The Last of Mrs Cheyney is a a Metro remake of its own dialog film made in 1929 with Norma Shearer. it’s from the [Frederick] Lonsdale play which Ina Claire, Roland Young and A.E. Matthews first did on Broadway in 1925. Present filmization more nearly approximates a picture than the 1929 film which was, then, more a straight transmutation of the play in celluloid form.
This is Richard Boleslawski’s post-mortem release. Another director wound up the perfunctory details, but Boleslawski gets, and merits, the sole directorial billing. His hand is evident in a number of fine scenes, pacing this society crook comedy-drama with effective contrasts of suspense and laughs.
Scenes which are outstanding are made so by a rare combination of pace, scripting and direction. The sequence, for example, where the snooty English household is wondering what will happen to the crooks (Joan Crawford and her accomplice, William Powell) is a double-broadside in deft comedy painting.

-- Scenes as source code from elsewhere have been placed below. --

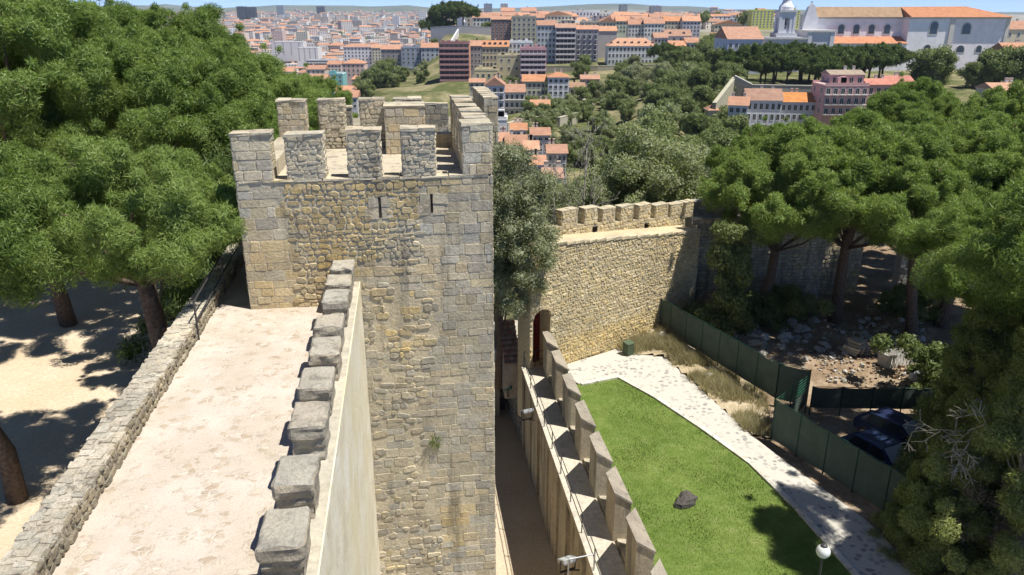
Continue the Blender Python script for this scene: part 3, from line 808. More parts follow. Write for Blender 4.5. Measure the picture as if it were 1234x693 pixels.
for i, (a, b) in enumerate(gpx):
    def uof(px):
        lo, hi = 0, GL+6
        for _ in range(40):
            mid = (lo+hi)/2; w = GA + gd*mid + Vector((-gd.y, gd.x, 0))*1.75
            dz = 7.9-CAM_H; d = w.y*_c - dz*_s
            if CXP+FPX*w.x/d < px: lo = mid
            else: hi = mid
        return lo
    u0, u1 = uof(a)+.04, uof(b)-.12
    m_ = MB(); zb = gtop(min(u0,GL))+.48
    stone_block(m_, u0, u1, 1.7, 2.26, zb-.05, zb+.98+random.uniform(-.06,.06), GOLD, hr=(.18,.28), wr=(.25,.5), toppal=[(.5,.45,.34)])
    m_.build('merlon', M['gatewall'], gw)
mb = MB(); mb.box(GL-.3, GL+.15, 0.3, 7.0, -1, 6.35, (.42,.37,.27)); 
stones(mb, (GL+.15,.3,-.5), Y_, Z_, X_, 6.7, 6.8, (.16,.28), (.2,.5), GOLD, .05, .02, .03, .1)
mb.build('return_wall', M['gatewall'], gw)

# wall behind the yard, in the shade of the pines
bw = thing('yard_wall', 'tall grey rubble wall in tree shade behind the rubble yard', 'wall', (12.2, 51.0, 0), math.radians(3))
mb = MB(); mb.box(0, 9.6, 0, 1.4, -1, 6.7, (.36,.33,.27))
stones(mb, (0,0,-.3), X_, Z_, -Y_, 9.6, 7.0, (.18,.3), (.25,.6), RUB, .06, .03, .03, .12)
x = 0
while x < 9.5: w = random.uniform(.4,.8); mb.box(x, min(x+w,9.6)-.01, -.08, 1.45, 6.66, 6.75+random.uniform(0,.1), vary((.42,.39,.33),.1), 0, .02); x += w
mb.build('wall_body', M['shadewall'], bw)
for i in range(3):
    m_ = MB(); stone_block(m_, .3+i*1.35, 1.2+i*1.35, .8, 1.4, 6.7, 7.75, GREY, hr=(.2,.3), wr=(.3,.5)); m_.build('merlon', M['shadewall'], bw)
bw2 = thing('yard_wall', 'sunlit beige wall beyond the pine trunks at the far end of the yard', 'wall', (21.9, 53.6, 0), math.radians(-6))
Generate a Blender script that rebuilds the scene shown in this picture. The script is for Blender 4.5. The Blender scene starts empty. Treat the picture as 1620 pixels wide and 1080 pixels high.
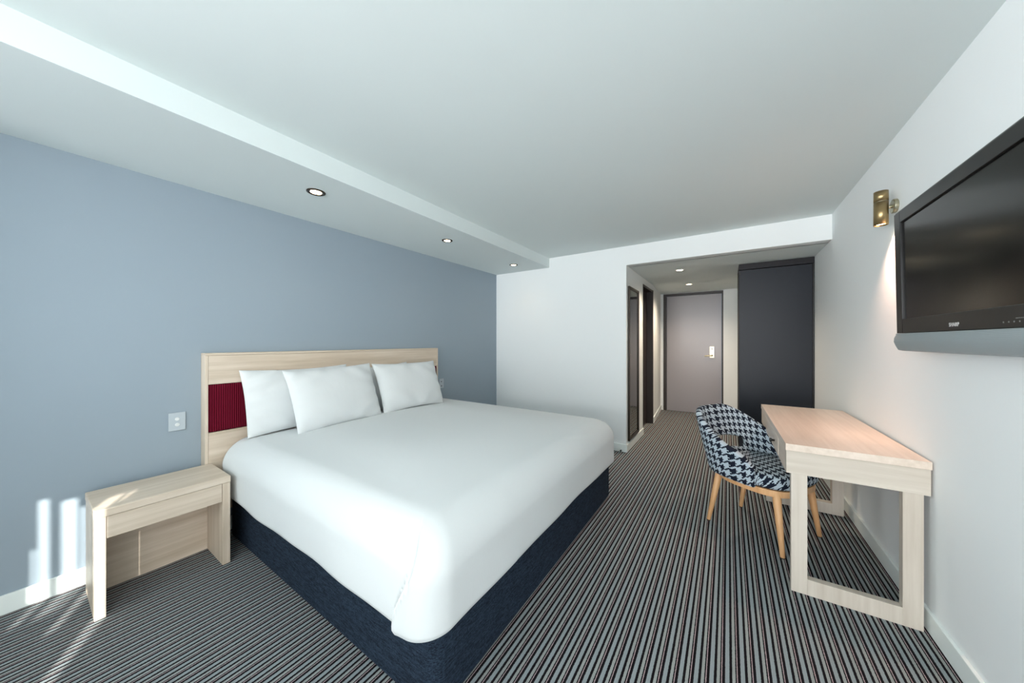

In similar vein, the weekenders’ truth-game less pointedly, but not too subtly, mirrors the foibles of the same group – the two-timing wife who has had 14 ‘cousins’ (male) for constant companionship; her stupid husband; another lady of easy virtue; the engagingly lecherous male (Robert Montgomery), but frankly so: the duchess-hotesss (capably played by Jessie Ralph), who confesses she came into royalty via the London Gayety chorus-line, etc.